En dehors de l'épisode de Dargol et de quelques dysfonctionnements épars, « le scrutin s'est déroulé sans problèmes majeurs », estime Iliassou Algabide, chargé du système d'alerte précoce de WANEP-Niger (ONG qui a déployé 350 observateurs dans toutes les régions du Niger, dont 73% de femmes).

De son côté, la Commission électorale nationale indépendante (CENI) a indiqué dans la matinée du 21 février, par voie de communiqué, avoir été informée de la circulation, de faux bulletins de vote « produits par un pays voisin (le Nigéria) et livrés à Kore Mairoua pour le compte d'un parti politique en compétition », lesquels avaient commencé à être distribués à Dan Kassari, Dogonkiria, Tibiri et Soucoucoutane dans la région de Dosso, mais également à Dabaga dans la région d'Agadez. Une enquête est ouverte.

Contrairement à ce qui avait été observé lors du 1er tour, « nous n'avons pas eu de remontées concernant le vote de mineurs » déclare le Coordonnateur de l'OPELE, ce « problème était flagrant » le 27 décembre dernier, nous a-t-il précisé.

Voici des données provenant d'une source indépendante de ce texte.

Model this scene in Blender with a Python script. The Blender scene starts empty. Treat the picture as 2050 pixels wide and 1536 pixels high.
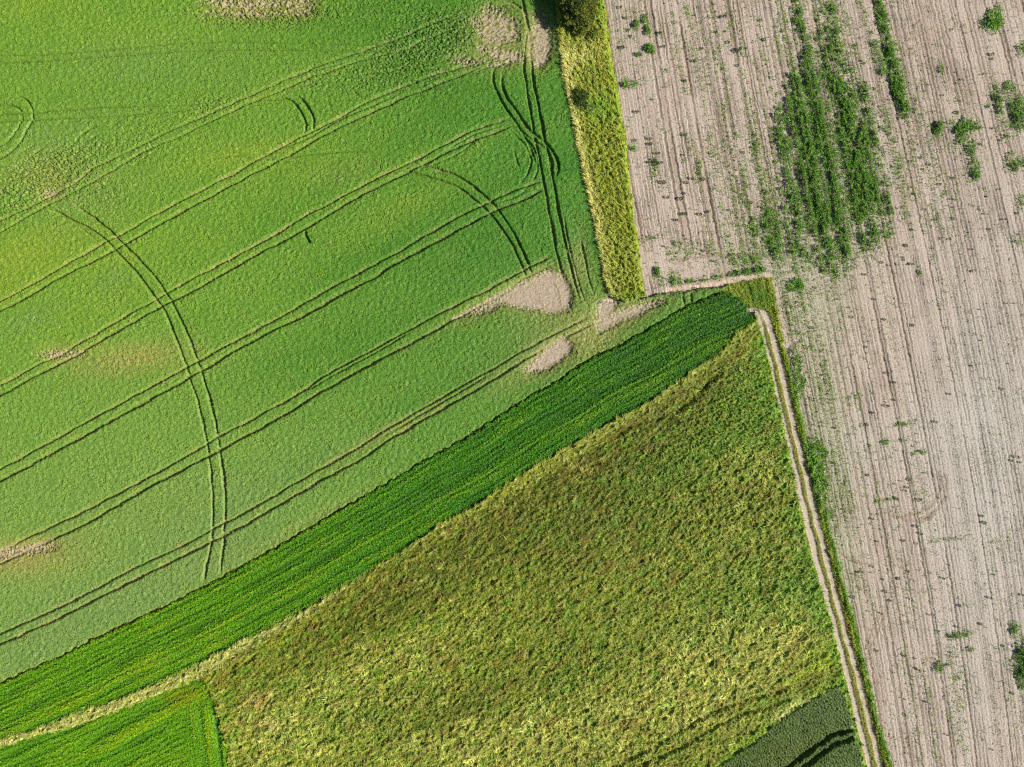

La nuit est tombée. Il est 19h36, lorsque les dépouillements commencent dans le bureau N°027 de Niamey, situé dans l'Institut de formation aux techniques de l'information et de la communication (IFTIC). « Ici, tout s'est bien passé », déclare Adamou Ali, le président du bureau qui regrette toutefois, une mobilisation assez faible. Sur 402 inscrits, 226 électeurs seulement se sont présentés. A l'heure de la rédaction de cet article, le taux de participation reste inconnu. La CENI dispose maintenant de 5 jours pour annoncer les résultats provisoires (avant validation par la Cour constitutionnelle). Pour l'heure, chaque candidat affiche sa confiance dans une victoire prochaine.